In Japan, Wagyu cattle are fed beer and massaged with sake each day. The result is the richly flavored and expensive (more than $100 a pound) Kobe beef. Seeking to create his own specialty beef market, Bill Freding of Southern Plus Feedlots in Oliver, B.C., has developed his own booze-based method: wine-fed cows. Like the cattle at other high-volume beef producers, Freding’s cattle eat a diet of primarily grain. But they also drink a liter of wine every day for 90 days prior to slaughter. The red wine is from wineries in the Okanagan Valley of British Columbia, and Freding claims the beef tastes “sweeter.”

PLEASE KNOCK FIRST

For Valentine’s Day 2010, the Toronto restaurant Mildred’s Temple Kitchen pulled out all the stops for romantic diners—serving intimate meals for two…and openly encouraging couples to “couple” in the restrooms. A handful of concerned citizens reported the Mildred’s promotion to the Toronto Public Health office. The agency investigated and found nothing wrong with the idea, as long as frisky patrons stayed out of food-preparation areas.

 

Spelling test: Pretending to practice witchcraft is against the law in Canada.


DIRTY YOUNG MEN

Professor Simon Louis Lajeunesse of the University of Montreal’s social work department began a project in December 2009 investigating how pornography affects the way men view and relate to women. Part of that research required a “control group” for comparison, so Lajeunesse advertised around Montreal to recruit 20 young men who did not view pornography. He received zero responses.

BAN-ADA

In the 1910s, Toronto police had full authority over movies, including the right to ban films they considered offensive. The criteria: Any movie that showed a pro-America attitude, murder, or an extramarital romance could be banned. Any movie. In 1911, an inspector reported, “I witnessed a moving picture show of Hamlet, written I think by Shakespeare. That’s all very well to say it’s a famous drama, but it doesn’t keep it from being a spectacle of violence.” A few weeks later, the same inspector banned a film version of Romeo and Juliet.

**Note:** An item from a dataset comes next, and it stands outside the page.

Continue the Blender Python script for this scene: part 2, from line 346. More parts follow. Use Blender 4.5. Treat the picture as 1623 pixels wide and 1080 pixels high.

YOUR (CANADIAN) TAX DOLLARS AT WORK

In June 2006, the federally funded Council for the Arts gave a $9,000 grant to a performance artist named Jess Dobkin. Her performance: She set up a bar called “Lactation Station” where patrons could sample human breast milk. Dobkin modeled the event after a wine tasting, providing milk from six different women. In similar news, the Ontario provincial government gave $150,000 to researchers at Laurentian University to study the sex drive of squirrels.

SOMEONE TO WATCH OVER ME

In the spring of 2013, Google Earth captured an image of a mountainous region that looks like a gigantic Mayan Chieftain in full headdress. The locals call the figure “The Badlands Guardian,” and it can only be seen from high in the sky.

 

Ponoka, Alberta, once forbade the building of mud huts and houses with straw roofs.